* Exercise description *
Output all lines exactly, with nothing added or dropped.

* Data provided *
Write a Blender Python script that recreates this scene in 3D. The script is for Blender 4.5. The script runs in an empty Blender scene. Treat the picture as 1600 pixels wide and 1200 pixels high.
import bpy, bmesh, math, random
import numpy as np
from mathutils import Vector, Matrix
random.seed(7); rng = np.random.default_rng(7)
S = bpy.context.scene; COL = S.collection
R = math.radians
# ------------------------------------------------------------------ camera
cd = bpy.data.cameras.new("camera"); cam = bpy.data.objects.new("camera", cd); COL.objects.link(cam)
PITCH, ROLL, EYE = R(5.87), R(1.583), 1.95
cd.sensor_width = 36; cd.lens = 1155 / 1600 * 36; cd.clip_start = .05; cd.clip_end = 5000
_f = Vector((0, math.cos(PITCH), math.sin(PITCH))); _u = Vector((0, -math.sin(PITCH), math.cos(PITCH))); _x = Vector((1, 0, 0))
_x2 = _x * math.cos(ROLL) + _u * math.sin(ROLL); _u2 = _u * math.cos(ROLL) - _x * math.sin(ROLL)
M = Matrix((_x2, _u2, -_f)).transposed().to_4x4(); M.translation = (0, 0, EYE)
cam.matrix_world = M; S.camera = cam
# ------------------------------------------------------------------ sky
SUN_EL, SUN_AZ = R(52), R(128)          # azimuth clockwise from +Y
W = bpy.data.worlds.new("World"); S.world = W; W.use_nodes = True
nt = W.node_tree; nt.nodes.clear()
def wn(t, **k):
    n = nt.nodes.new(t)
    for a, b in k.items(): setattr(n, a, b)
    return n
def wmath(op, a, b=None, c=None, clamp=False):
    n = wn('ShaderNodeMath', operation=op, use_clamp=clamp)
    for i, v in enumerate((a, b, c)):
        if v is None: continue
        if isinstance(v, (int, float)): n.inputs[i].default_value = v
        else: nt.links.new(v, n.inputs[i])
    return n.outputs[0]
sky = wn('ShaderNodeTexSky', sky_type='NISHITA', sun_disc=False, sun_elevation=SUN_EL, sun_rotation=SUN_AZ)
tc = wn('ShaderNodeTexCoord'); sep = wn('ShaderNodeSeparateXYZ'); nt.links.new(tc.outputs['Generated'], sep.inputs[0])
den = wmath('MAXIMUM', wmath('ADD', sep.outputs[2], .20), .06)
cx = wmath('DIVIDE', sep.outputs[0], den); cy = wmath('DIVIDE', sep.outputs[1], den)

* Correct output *
Write a Blender Python script that recreates this scene in 3D. The script is for Blender 4.5. The script runs in an empty Blender scene. Treat the picture as 1600 pixels wide and 1200 pixels high.
import bpy, bmesh, math, random
import numpy as np
from mathutils import Vector, Matrix
random.seed(7); rng = np.random.default_rng(7)
S = bpy.context.scene; COL = S.collection
R = math.radians
# ------------------------------------------------------------------ camera
cd = bpy.data.cameras.new("camera"); cam = bpy.data.objects.new("camera", cd); COL.objects.link(cam)
PITCH, ROLL, EYE = R(5.87), R(1.583), 1.95
cd.sensor_width = 36; cd.lens = 1155 / 1600 * 36; cd.clip_start = .05; cd.clip_end = 5000
_f = Vector((0, math.cos(PITCH), math.sin(PITCH))); _u = Vector((0, -math.sin(PITCH), math.cos(PITCH))); _x = Vector((1, 0, 0))
_x2 = _x * math.cos(ROLL) + _u * math.sin(ROLL); _u2 = _u * math.cos(ROLL) - _x * math.sin(ROLL)
M = Matrix((_x2, _u2, -_f)).transposed().to_4x4(); M.translation = (0, 0, EYE)
cam.matrix_world = M; S.camera = cam
# ------------------------------------------------------------------ sky
SUN_EL, SUN_AZ = R(52), R(128)          # azimuth clockwise from +Y
W = bpy.data.worlds.new("World"); S.world = W; W.use_nodes = True
nt = W.node_tree; nt.nodes.clear()
def wn(t, **k):
    n = nt.nodes.new(t)
    for a, b in k.items(): setattr(n, a, b)
    return n
def wmath(op, a, b=None, c=None, clamp=False):
    n = wn('ShaderNodeMath', operation=op, use_clamp=clamp)
    for i, v in enumerate((a, b, c)):
        if v is None: continue
        if isinstance(v, (int, float)): n.inputs[i].default_value = v
        else: nt.links.new(v, n.inputs[i])
    return n.outputs[0]
sky = wn('ShaderNodeTexSky', sky_type='NISHITA', sun_disc=False, sun_elevation=SUN_EL, sun_rotation=SUN_AZ)
tc = wn('ShaderNodeTexCoord'); sep = wn('ShaderNodeSeparateXYZ'); nt.links.new(tc.outputs['Generated'], sep.inputs[0])
den = wmath('MAXIMUM', wmath('ADD', sep.outputs[2], .20), .06)
cx = wmath('DIVIDE', sep.outputs[0], den); cy = wmath('DIVIDE', sep.outputs[1], den)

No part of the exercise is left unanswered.